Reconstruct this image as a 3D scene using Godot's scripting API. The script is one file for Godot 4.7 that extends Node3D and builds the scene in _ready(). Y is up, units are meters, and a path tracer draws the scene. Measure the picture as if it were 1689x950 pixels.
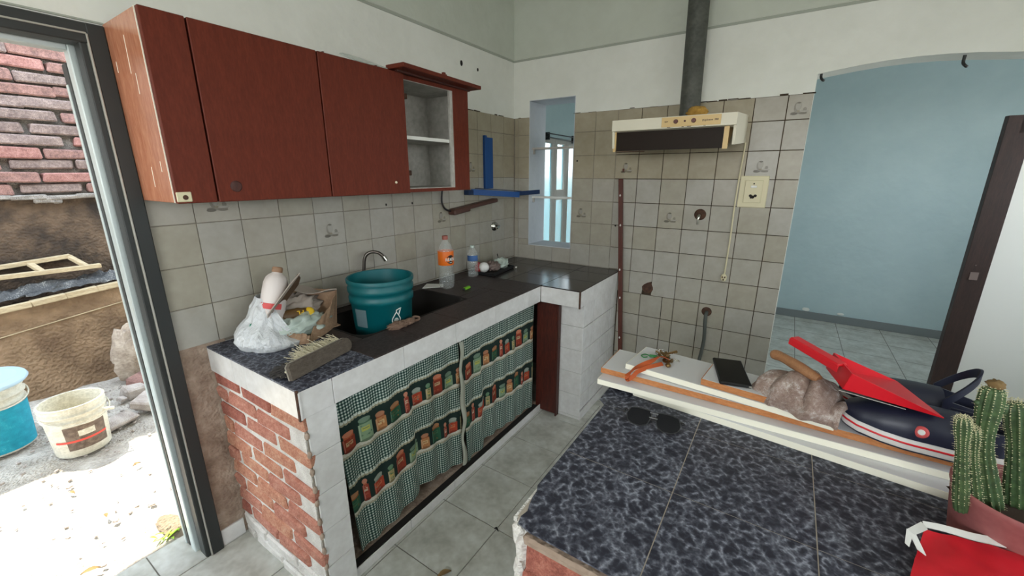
extends Node3D
# Small kitchen seen from beside a tiled peninsula. Back corner at the origin:
# sink wall is the plane z = 0 (running to -x), cooker wall is the plane x = 0 (running to +z).

var cur: Node3D
var org := Vector3.ZERO
var rng := RandomNumberGenerator.new()
var used := {}
var M := {}
var V3 := Vector3.ZERO

func _ready() -> void:
	# camera
	var cam := Camera3D.new()
	cam.name = "camera"
	var yaw := -0.584
	var pitch := -0.268
	var fw := Vector3(cos(yaw) * cos(pitch), sin(pitch), sin(yaw) * cos(pitch))
	var rt := fw.cross(Vector3.UP).normalized()
	var up := rt.cross(fw)
	cam.transform = Transform3D(Basis(rt, up, -fw), Vector3(-2.767, 1.5265, 1.8098))
	cam.fov = rad_to_deg(2.0 * atan(475.0 / 679.78))
	cam.near = 0.02
	cam.far = 100.0
	add_child(cam)
	# sky and exposure
	var we := WorldEnvironment.new()
	we.name = "environment"
	var env := Environment.new()
	env.background_mode = Environment.BG_SKY
	var sky := Sky.new()
	var sm := ProceduralSkyMaterial.new()
	sm.sky_top_color = Color(0.74, 0.80, 0.86)
	sm.sky_horizon_color = Color(0.92, 0.93, 0.92)
	sm.ground_horizon_color = Color(0.80, 0.78, 0.74)
	sm.ground_bottom_color = Color(0.5, 0.48, 0.45)
	sm.sky_energy_multiplier = 2.6
	sm.ground_energy_multiplier = 2.2
	sky.sky_material = sm
	env.sky = sky
	env.tonemap_mode = Environment.TONE_MAPPER_LINEAR
	env.tonemap_exposure = 1.0
	env.sdfgi_enabled = true
	env.ssao_enabled = true
	env.ssil_enabled = true
	we.environment = env
	add_child(we)
	# sun: high over the yard wall
	var sun := DirectionalLight3D.new()
	sun.name = "sun"
	sun.light_color = Color(1.0, 0.96, 0.88)
	sun.light_energy = 5.5
	sun.light_angular_distance = 0.6
	sun.shadow_enabled = true
	sun.basis = Basis.looking_at(Vector3(0.12, -2.25, 1.0).normalized())
	add_child(sun)
	# daylight coming in through the window openings
	var win := func(called: String, c: Vector3, dir: Vector3, w: float, h: float, e: float, col: Color) -> void:
		var a := AreaLight3D.new()
		a.name = called
		a.area_size = Vector2(w, h)
		a.light_energy = e
		a.light_color = col
		a.area_range = 20.0
		a.area_attenuation = 2.0
		a.shadow_enabled = true
		add_child(a)
		a.transform = Transform3D(Basis.looking_at(dir), c)
	win.call("window_daylight_rear", Vector3(-4.72, 1.8, 1.8), Vector3(1, 0.6, 0), 1.8, 0.6, 3.6, Color(1.0, 0.995, 0.985))
	win.call("window_daylight_front", Vector3(-2.3, 1.8, 4.17), Vector3(0.15, 0.3, -1), 2.0, 0.6, 0.8, Color(1.0, 0.995, 0.985))
	win.call("window_daylight_next_room", Vector3(0.85, 1.7, 4.17), Vector3(0, 0.1, -1), 1.2, 0.6, 1.3, Color(0.98, 0.985, 1.0))
	win.call("window_daylight_folding", Vector3(1.61, 1.25, -0.29), Vector3(-0.3, 0.1, 1), 1.1, 1.1, 1.0, Color(0.94, 0.98, 1.0))
	make_materials()
	build_setting()
	build_yard()
	build_kitchen()
	build_peninsula()
	build_small()

# ---------------------------------------------------------------- naming
func numbered(n: String) -> String:
	if not used.has(n):
		used[n] = 0
		return n
	used[n] += 1
	return "%s_%03d" % [n, used[n]]

func meta(o: Node, label: String, cat: String, group := "", kind := "") -> void:
	if label != "": o.set_meta("label", label)
	if cat != "": o.set_meta("category", cat)
	if group != "": o.set_meta("group", group)
	if kind != "": o.set_meta("kind", kind)

func thing(called: String, label: String, cat: String, at: Vector3, group := "", kind := "") -> Node3D:
	var o := Node3D.new()
	o.name = numbered(called)
	add_child(o, true)
	o.position = at
	meta(o, label, cat, group, kind)
	cur = o
	org = at
	return o

func mi(called: String, mesh: Mesh, m: Material, parent: Node) -> MeshInstance3D:
	var o := MeshInstance3D.new()
	o.name = called
	o.mesh = mesh
	o.material_override = m
	parent.add_child(o, true)
	return o

# commits a SurfaceTool drawn in world coordinates as a part of the current thing
func part(called: String, st: SurfaceTool, m: Material, parent: Node = null, label := "") -> MeshInstance3D:
	st.generate_normals()
	var raw := st.commit()
	var s2 := SurfaceTool.new()
	s2.append_from(raw, 0, Transform3D(Basis(), -org))
	var o := mi(called, s2.commit(), m, parent if parent != null else cur)
	if label != "": o.set_meta("label", label)
	return o

# a thing that is a single mesh, drawn in world coordinates
func solo(called: String, label: String, cat: String, at: Vector3, st: SurfaceTool, m: Material, group := "", kind := "") -> MeshInstance3D:
	org = at
	st.generate_normals()
	var raw := st.commit()
	var s2 := SurfaceTool.new()
	s2.append_from(raw, 0, Transform3D(Basis(), -at))
	var o := mi(numbered(called), s2.commit(), m, self)
	o.position = at
	meta(o, label, cat, group, kind)
	return o

# ---------------------------------------------------------------- mesh building
func mb(smooth := false) -> SurfaceTool:
	var st := SurfaceTool.new()
	st.begin(Mesh.PRIMITIVE_TRIANGLES)
	st.set_smooth_group(0 if smooth else -1)
	return st

func tri(st: SurfaceTool, a: Vector3, b: Vector3, c: Vector3, out: Vector3, ua := Vector2.ZERO, ub := Vector2.ZERO, uc := Vector2.ZERO) -> void:
	if (b - a).cross(c - a).dot(out) > 0.0:
		var t := b
		b = c
		c = t
		var u := ub
		ub = uc
		uc = u
	st.set_uv(ua)
	st.add_vertex(a)
	st.set_uv(ub)
	st.add_vertex(b)
	st.set_uv(uc)
	st.add_vertex(c)

func quad(st: SurfaceTool, a: Vector3, b: Vector3, c: Vector3, d: Vector3, out: Vector3, uvs := [Vector2(0, 1), Vector2(1, 1), Vector2(1, 0), Vector2(0, 0)]) -> void:
	tri(st, a, b, c, out, uvs[0], uvs[1], uvs[2])
	tri(st, a, c, d, out, uvs[0], uvs[2], uvs[3])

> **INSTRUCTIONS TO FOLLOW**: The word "extends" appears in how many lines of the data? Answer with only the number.

> **TASK RESULT**: 2